My grandmother had a passion for embroidery, and she employed from ten to fifteen girls constantly working for her. She believed that, as a typical industry, the art of embroidery in South Russia ought to be revived, and she spared no pains or expense over her hobby. She proved conclusively that the progress of the nations from East to West had left its traces even in embroidery patterns, as she often saw similar designs in antique carpets and Venetian work.
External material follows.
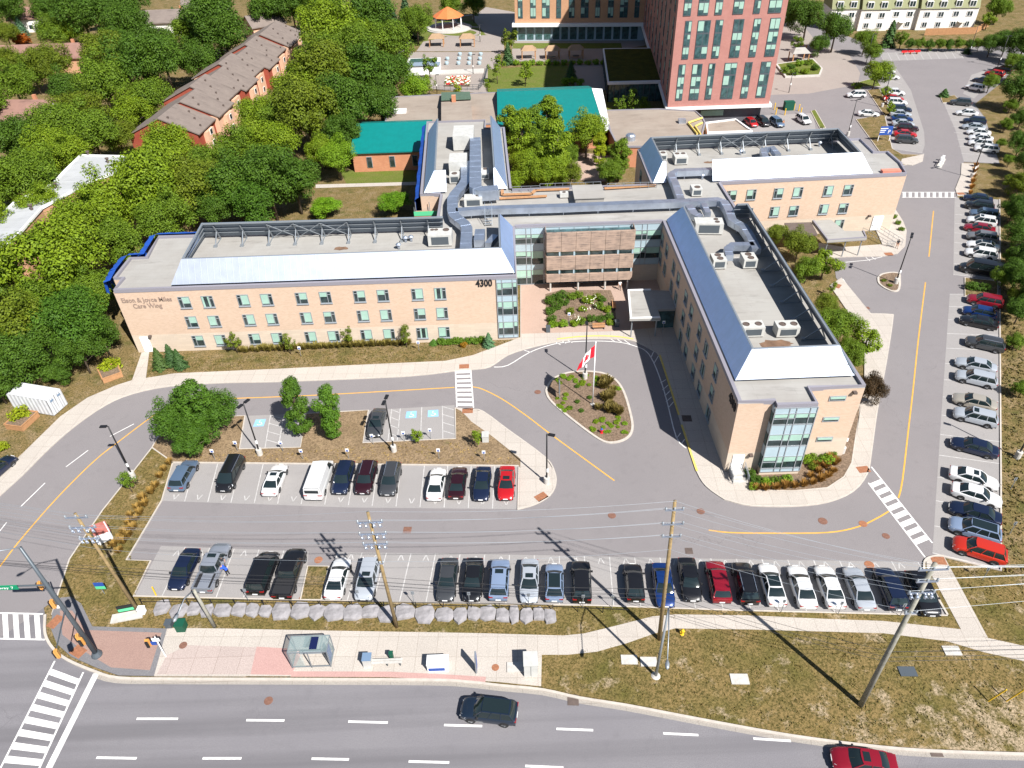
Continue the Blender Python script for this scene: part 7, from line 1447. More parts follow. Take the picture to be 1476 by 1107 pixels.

None of my grandmother’s embroideries was ever sold: whenever a piece was finished, it was labelled with the date of its commencement and completion, and packed away in great presses, already nearly full of exquisite work. She presented a quantity of this embroidery to the Grand Duchess Elizabeth, the Tsaritsa’s sister, when she was received into the Greek Church. My grandmother had the honour of acting as godmother to the Grand Duchess, and I believe her “christening” present was much appreciated. The embroideries were really wonderful: the designs were never drawn, the threads only were counted, and the pattern was evolved in this painstaking manner. Some of my grandmother’s favourite designs were taken from Easter eggs, which were first covered with pinked-out wax, and colour inserted in them. Snow crystals formed another inspiration; my grandmother never tired of utilising anything decorative, and she was unusually successful. I like to think of those quiet days—the industrious girls, and the good feeling which existed between the employer and the employed. It is difficult to realise that the progress of Revolution has destroyed all this, that the great presses have been broken open and their contents dispersed to the four winds, and that to ask a peasant to pass her time profitably would be accounted a sin.